Pro-Beijing party proposes HK$8,000 cash handout to Hongkongers to ‘help them feel happier’

Pro-Beijing lawmaker Regina Ip tells reporters that she and her party the New People’s Party have suggested the government offer a cash handout to Hongkongers in next year’s budget. Screengrab via Facebook video.
Pro-Beijing lawmaker Regina Ip tells reporters that she and her party the New People’s Party have suggested the government offer a cash handout to Hongkongers in next year’s budget. Screengrab via Facebook video.

As the sage Barrett Strong once said, “I need money; that’s what I want.”

A pro-Beijing political party is now apparently hoping that sentiment equally applies to disaffected Hongkongers, suggesting today the authorities give a HK$8,000 cash handout to residents in hopes of easing ongoing social tensions — while also insisting the plan had nothing to do with upcoming elections. (Perish the thought!)

Taking credit for the bright idea is the New People’s Party, whose chair, Regina Ip, told reporters that the sweetener should be disbursed to all of the city’s adult permanent residents, regardless of their income level.

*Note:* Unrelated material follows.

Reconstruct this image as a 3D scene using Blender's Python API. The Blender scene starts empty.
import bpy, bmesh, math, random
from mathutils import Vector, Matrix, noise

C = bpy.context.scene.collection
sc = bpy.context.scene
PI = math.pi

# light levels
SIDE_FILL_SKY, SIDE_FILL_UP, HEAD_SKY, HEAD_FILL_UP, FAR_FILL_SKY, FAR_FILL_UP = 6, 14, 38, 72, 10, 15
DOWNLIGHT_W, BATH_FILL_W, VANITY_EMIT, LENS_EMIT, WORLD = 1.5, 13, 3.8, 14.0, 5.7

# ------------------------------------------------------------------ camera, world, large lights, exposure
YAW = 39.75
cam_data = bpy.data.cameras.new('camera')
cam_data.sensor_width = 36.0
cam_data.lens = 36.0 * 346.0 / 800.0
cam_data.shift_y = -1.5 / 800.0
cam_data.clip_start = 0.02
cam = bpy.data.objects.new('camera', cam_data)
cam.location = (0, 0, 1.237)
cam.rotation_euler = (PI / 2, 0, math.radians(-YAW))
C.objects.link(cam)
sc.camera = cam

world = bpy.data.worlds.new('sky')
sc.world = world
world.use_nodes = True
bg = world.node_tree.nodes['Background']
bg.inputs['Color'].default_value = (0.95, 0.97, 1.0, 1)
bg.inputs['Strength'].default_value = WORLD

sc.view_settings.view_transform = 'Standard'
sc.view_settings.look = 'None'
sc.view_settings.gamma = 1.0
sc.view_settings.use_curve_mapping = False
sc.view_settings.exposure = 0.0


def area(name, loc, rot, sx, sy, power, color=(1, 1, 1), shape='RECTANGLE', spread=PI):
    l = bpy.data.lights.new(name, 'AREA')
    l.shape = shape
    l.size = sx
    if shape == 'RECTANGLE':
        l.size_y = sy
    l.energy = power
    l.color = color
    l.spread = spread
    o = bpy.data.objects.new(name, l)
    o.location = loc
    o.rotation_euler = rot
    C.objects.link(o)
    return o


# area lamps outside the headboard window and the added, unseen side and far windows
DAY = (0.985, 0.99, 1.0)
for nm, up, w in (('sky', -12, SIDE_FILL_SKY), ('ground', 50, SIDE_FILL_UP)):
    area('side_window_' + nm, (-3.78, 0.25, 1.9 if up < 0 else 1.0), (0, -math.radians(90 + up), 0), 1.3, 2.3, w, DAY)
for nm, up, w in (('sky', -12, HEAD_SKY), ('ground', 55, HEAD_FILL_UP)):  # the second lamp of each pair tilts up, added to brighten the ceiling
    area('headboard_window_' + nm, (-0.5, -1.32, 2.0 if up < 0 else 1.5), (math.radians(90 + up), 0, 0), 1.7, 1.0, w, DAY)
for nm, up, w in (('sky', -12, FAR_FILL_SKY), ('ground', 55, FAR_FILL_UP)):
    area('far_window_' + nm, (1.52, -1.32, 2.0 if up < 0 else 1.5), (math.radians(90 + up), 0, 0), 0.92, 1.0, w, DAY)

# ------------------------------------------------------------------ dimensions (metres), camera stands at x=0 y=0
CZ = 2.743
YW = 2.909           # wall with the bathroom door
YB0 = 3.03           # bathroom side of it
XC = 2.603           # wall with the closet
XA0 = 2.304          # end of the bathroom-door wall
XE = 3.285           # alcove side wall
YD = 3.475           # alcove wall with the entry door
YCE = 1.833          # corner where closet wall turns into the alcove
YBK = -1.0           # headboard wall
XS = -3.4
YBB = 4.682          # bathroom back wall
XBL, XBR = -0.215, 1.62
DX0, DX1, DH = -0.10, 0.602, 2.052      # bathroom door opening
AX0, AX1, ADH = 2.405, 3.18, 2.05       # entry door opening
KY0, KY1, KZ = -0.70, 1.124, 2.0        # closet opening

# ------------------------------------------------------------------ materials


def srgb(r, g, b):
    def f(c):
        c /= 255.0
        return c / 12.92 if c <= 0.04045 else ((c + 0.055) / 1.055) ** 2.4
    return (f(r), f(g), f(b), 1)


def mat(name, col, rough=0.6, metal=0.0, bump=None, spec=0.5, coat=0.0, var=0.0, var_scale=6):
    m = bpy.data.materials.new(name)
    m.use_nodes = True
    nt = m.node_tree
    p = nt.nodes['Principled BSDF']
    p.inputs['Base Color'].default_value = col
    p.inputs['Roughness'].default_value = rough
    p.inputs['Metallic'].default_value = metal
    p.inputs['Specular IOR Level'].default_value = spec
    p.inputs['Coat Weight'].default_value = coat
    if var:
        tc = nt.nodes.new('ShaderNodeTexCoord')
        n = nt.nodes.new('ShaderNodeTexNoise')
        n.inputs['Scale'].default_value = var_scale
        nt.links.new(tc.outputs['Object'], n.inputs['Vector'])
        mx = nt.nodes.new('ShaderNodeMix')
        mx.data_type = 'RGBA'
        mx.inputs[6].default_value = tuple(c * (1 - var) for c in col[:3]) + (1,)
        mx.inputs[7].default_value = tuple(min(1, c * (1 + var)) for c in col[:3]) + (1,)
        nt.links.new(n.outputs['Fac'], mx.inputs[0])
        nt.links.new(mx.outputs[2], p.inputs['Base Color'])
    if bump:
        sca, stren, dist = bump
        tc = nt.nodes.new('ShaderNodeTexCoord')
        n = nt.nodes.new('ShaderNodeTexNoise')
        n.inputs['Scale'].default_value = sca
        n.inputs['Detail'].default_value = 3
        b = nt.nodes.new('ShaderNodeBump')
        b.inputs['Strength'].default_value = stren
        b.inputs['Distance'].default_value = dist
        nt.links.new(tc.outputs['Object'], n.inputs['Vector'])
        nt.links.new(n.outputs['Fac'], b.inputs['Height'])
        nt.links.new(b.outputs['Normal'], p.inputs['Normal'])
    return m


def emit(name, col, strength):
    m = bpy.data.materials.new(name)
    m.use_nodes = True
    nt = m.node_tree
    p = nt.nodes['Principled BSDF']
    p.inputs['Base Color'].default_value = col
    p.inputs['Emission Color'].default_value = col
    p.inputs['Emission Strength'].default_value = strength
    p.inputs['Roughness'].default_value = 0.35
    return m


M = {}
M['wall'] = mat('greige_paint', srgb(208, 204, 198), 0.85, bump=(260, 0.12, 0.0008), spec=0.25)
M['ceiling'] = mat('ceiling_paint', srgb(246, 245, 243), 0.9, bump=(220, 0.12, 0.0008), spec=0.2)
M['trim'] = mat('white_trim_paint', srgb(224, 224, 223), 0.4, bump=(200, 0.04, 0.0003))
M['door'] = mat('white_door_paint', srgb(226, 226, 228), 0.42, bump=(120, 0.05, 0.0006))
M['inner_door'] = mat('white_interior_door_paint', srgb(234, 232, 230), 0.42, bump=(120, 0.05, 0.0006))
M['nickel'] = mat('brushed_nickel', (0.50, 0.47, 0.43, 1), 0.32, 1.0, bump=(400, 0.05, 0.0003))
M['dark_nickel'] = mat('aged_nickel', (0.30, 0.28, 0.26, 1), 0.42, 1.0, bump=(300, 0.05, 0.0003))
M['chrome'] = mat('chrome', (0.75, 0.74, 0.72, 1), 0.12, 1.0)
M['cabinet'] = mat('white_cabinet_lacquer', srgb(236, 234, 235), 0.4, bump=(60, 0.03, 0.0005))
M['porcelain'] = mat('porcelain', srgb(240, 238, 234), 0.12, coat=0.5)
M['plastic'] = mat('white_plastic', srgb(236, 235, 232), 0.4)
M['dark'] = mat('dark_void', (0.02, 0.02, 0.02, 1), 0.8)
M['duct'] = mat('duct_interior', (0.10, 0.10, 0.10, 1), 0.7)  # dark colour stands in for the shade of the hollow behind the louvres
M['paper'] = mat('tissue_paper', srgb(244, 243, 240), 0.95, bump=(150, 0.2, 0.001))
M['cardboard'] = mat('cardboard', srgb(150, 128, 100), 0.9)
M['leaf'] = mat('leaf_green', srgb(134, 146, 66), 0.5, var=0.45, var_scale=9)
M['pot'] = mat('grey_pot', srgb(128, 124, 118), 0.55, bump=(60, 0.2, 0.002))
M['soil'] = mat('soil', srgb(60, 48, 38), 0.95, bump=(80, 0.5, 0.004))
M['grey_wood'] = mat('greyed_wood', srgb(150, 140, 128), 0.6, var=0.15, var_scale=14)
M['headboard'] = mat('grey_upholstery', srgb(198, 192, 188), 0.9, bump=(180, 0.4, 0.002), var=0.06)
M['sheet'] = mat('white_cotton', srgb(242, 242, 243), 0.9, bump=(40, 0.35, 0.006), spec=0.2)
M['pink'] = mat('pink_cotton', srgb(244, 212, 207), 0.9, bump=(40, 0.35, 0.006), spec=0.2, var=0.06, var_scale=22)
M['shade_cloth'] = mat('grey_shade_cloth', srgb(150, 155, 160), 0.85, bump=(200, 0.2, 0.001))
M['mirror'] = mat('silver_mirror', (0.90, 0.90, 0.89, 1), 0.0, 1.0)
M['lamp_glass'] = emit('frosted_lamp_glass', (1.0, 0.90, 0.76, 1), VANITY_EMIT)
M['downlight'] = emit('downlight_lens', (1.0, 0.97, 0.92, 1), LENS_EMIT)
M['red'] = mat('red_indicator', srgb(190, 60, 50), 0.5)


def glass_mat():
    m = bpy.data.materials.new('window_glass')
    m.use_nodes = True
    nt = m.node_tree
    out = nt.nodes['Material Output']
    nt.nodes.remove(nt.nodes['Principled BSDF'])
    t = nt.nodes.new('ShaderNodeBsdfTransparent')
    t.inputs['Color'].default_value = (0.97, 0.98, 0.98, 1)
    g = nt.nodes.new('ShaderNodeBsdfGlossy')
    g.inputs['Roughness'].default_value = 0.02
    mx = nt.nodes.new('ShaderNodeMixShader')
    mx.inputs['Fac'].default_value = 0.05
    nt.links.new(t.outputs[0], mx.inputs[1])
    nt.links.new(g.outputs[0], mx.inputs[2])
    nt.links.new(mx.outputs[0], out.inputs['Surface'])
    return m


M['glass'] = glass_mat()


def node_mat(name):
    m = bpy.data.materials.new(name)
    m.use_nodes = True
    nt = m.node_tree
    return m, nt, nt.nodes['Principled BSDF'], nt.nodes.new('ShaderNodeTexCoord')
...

Ip — flanked by the party’s three deputy chairs, Johnny Hon, Pun Kwok-shan, and Eunice Yung — told reporters that the party had requested a meeting with Financial Secretary Paul Chan ahead of the announcement of the next budget in February.




Cash handouts are not uncommon in Hong Kong, where the government often runs a budget surplus. However, the schemes have often been mired in complaints of complicated and cumbersome application procedures, and panned by critics who say that the surplus would be better spent on things like public health and education.

Ip said today that the idea to offer a cash handout was prompted by the likelihood of an economic downturn due to the prolonged China-US trade war, predictions of sluggish growth by economists, and the knock-on effects on tourism and business caused by the city’s long-running anti-extradition protests.

Ip added that she believed Hongkongers wanted to restore peace and stability to the city, maintaining that most people won’t use the handout to “buy helmets and shields.” (Gee, way to get the disaffected masses on side, Regina…)

She pointed to a previous cash handout for Hongkongers in 2011, when permanent residents were offered HK$6,000 each. After original plans to inject the payout into people’s pensions proved “highly unpopular,” she said, then-Financial Secretary John Tsang — the former chief executive contender and Pringles man lookalike — decided to convert it into a cash handout.

She said that the handout would “certainly help people feel happier.”

“When they received the HK$4,000 despite a lot of hassle, they were happy,” she added, referring to last year’s handout scheme, for which some 2.8 million Hongkongers were eligible (provided they didn’t own property, didn’t receive welfare, and didn’t pay taxes) — and which was riddled with hiccups and dogged by criticism.

Ip and company were quick to deny suggestions by reporters that the move was related to upcoming district council elections in November, and Legislative Council elections next September, at one point admonishing a reporter: “Don’t always think that it’s about the elections.”

However, with anti-Beijing sentiment running at a fever pitch, Ip’s New People’s Party is certainly going to face a less-than-favorable environment at the polls.

The party currently has 16 district councillors, and Ip and Yung are its only two lawmakers, with both representing geographical constituencies with greater potential for being unseated than the typically more establishmentarian functional constituencies.

Indeed, Ip has not ruled out the possibility of running for a district council seat in this year’s elections in hopes of securing eligibility for a so-called “district councillor super seat,” a functional constituency made up of lawmakers who are also district councillors.

Ip, however, would face a crowded field in such a race, with most pro-Beijing strongholds already claimed by other candidates, and victory in a pro-dem district a shaky proposition at best, particularly given the current political climate.